Vienna and Beijing-based architects Penda designed The Soundwave sculpture for Myrtle Tree Garden, a two-square-mile park inhabited by a collection of 1000-year-old myrtle trees with vibrant purple foliage. Penda added banks of tall steel fins, which look like a miniature metropolis, to the entrance of the gardens on the outskirts of Xiangyang city in Hubei province.




Penda based the design on the quote “Music is liquid architecture; architecture is frozen music” by German writer and politician Johann Wolfgang von Goethe. The purple pillars of varying heights are intended to represent the rising and falling bars of a digital sound visualiser that synchronises with crescendos and diminuendos in music.


“Music, rhythm and dance in combination with the surrounding landscape were the main parameters shaping The Soundwave,” said the architects. “Resting on Goethe’s definition ‘Architecture is frozen music’, the aggregation of fins presents a solidified moment of a soundwave in motion.”



The fins are clad in sheets of perforated stainless steel in four shades of purple, representing the tones found in the flowering trees.


LEDs shine through the tiny holes in the steel at night, illuminating the entrance and reflecting off pools of water, while speakers installed in some of the square-sectioned shafts play traditional Chinese music.


The brightness of the light and volume of the music are controlled by motion sensors around the site, activated by the movement of passers by.

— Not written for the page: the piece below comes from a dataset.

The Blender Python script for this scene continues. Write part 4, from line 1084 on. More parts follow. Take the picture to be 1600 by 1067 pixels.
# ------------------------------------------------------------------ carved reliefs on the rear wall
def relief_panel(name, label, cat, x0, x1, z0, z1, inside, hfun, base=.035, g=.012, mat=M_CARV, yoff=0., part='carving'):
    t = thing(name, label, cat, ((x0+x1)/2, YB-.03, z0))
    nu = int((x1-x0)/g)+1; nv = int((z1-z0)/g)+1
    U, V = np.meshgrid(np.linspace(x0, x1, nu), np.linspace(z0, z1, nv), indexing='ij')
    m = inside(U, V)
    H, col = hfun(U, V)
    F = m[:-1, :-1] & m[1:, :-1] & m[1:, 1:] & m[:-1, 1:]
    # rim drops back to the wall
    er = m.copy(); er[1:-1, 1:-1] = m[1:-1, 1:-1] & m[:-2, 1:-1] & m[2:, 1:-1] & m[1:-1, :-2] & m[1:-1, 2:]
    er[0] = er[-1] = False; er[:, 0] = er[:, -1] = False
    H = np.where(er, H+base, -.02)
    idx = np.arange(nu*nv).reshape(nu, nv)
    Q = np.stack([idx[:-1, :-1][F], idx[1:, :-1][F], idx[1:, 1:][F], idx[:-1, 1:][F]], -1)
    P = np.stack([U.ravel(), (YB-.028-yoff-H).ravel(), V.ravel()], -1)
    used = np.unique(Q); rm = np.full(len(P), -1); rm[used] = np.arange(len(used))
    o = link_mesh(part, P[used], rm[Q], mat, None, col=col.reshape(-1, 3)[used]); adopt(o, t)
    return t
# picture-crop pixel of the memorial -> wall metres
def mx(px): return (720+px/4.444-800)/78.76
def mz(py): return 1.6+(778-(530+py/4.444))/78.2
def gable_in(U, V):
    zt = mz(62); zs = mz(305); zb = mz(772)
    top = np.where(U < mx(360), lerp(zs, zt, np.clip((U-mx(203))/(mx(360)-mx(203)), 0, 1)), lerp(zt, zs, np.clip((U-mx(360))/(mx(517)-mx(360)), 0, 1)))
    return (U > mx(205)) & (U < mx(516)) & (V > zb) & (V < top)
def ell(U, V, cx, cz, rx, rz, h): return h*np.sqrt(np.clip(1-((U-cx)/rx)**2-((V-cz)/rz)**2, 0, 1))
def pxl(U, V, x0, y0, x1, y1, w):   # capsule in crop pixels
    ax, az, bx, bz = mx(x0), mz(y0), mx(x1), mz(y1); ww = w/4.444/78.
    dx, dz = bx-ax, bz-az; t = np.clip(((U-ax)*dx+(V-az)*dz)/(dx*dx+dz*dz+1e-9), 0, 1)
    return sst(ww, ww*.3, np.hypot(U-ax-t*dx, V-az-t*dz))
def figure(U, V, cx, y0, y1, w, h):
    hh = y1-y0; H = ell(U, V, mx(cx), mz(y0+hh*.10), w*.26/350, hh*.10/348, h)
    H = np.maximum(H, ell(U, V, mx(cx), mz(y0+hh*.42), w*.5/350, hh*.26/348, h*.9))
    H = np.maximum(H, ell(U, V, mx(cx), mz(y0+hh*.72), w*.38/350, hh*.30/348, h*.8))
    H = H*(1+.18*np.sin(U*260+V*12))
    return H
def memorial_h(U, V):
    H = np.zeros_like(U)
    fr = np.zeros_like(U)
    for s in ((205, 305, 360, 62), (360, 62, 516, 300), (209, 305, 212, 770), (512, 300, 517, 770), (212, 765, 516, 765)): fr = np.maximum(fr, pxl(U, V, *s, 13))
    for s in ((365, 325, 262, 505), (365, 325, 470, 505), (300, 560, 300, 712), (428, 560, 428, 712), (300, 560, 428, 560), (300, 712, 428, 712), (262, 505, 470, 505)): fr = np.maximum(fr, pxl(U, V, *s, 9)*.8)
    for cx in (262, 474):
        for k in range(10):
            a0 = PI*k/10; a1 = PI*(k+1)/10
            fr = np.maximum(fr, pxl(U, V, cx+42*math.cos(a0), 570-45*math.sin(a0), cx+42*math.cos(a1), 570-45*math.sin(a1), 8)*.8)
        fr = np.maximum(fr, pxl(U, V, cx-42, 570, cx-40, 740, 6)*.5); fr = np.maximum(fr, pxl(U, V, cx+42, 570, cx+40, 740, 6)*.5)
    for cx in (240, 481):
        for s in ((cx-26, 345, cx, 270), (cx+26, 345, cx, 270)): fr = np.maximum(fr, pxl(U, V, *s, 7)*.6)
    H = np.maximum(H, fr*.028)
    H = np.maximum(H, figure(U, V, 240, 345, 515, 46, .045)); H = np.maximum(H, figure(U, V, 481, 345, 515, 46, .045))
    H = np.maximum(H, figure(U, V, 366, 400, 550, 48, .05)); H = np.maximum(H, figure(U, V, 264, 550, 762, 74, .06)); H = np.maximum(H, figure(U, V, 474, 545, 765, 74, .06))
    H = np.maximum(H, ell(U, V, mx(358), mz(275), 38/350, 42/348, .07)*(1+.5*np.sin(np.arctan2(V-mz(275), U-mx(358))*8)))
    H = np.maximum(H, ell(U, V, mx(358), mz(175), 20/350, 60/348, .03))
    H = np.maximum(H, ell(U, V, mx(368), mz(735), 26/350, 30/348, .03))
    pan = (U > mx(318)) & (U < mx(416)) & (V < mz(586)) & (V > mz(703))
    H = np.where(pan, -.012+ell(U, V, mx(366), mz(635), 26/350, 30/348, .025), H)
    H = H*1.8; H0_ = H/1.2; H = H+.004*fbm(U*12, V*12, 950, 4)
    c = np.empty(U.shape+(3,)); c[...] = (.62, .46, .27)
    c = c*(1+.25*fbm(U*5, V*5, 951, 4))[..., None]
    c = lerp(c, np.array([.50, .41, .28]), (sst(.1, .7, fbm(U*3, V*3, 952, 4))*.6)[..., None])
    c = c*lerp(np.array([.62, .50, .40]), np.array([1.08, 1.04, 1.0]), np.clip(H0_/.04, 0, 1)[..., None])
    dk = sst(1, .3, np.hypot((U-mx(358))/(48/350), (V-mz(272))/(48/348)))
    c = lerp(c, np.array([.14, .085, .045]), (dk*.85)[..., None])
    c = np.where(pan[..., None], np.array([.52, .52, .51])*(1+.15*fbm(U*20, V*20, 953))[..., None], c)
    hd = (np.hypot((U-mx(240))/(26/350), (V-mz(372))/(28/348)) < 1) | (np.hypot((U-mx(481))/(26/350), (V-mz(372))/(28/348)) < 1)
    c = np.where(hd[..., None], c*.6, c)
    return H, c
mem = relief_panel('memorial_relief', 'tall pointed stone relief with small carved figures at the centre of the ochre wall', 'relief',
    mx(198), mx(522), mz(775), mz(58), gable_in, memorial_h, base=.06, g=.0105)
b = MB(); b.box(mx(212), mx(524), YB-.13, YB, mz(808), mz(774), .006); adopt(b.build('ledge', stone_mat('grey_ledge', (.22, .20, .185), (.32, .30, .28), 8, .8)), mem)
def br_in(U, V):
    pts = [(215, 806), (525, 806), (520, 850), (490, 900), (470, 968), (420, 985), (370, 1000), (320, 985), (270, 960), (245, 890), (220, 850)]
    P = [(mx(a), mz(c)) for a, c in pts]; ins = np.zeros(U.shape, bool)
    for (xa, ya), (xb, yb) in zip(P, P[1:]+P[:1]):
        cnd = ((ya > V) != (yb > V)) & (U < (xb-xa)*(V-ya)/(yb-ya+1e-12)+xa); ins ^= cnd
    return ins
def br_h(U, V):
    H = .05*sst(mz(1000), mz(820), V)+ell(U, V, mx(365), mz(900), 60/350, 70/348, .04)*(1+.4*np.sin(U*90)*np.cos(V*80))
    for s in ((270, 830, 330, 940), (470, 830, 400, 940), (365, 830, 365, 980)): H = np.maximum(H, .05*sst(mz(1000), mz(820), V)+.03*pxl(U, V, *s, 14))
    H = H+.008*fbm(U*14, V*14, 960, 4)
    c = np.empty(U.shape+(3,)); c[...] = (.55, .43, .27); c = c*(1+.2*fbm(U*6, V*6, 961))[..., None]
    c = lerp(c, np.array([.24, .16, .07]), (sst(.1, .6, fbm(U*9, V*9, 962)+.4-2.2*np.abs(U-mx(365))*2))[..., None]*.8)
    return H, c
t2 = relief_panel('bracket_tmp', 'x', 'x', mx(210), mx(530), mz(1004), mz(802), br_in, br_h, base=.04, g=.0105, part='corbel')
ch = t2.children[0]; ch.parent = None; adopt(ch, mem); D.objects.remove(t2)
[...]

“The orchestra of 500 fins produce a lighting, which is connected to the plaza’s sound system and reacts in a very direct way to the movement on the plaza,” explained the studio. “The louder the music, the more vivid the movement, the brighter the illumination on the plaza.”


Passageways between the steel columns lead to “clearing-like” areas designed to be used for social gatherings and dance performances.


“The field of fins gives the visitors a sense of being surrounded by tree trunks, strolling through the woods, being disoriented for a moment, but also able to peek through some openings between the fins to be guided further,” said the architects.


Last year, the architects revealed designs for a hotel that will stand within the park. The Myrtle Garden Hotel will be situated on a grassy bank and will feature a looping form that encloses three garden courtyards.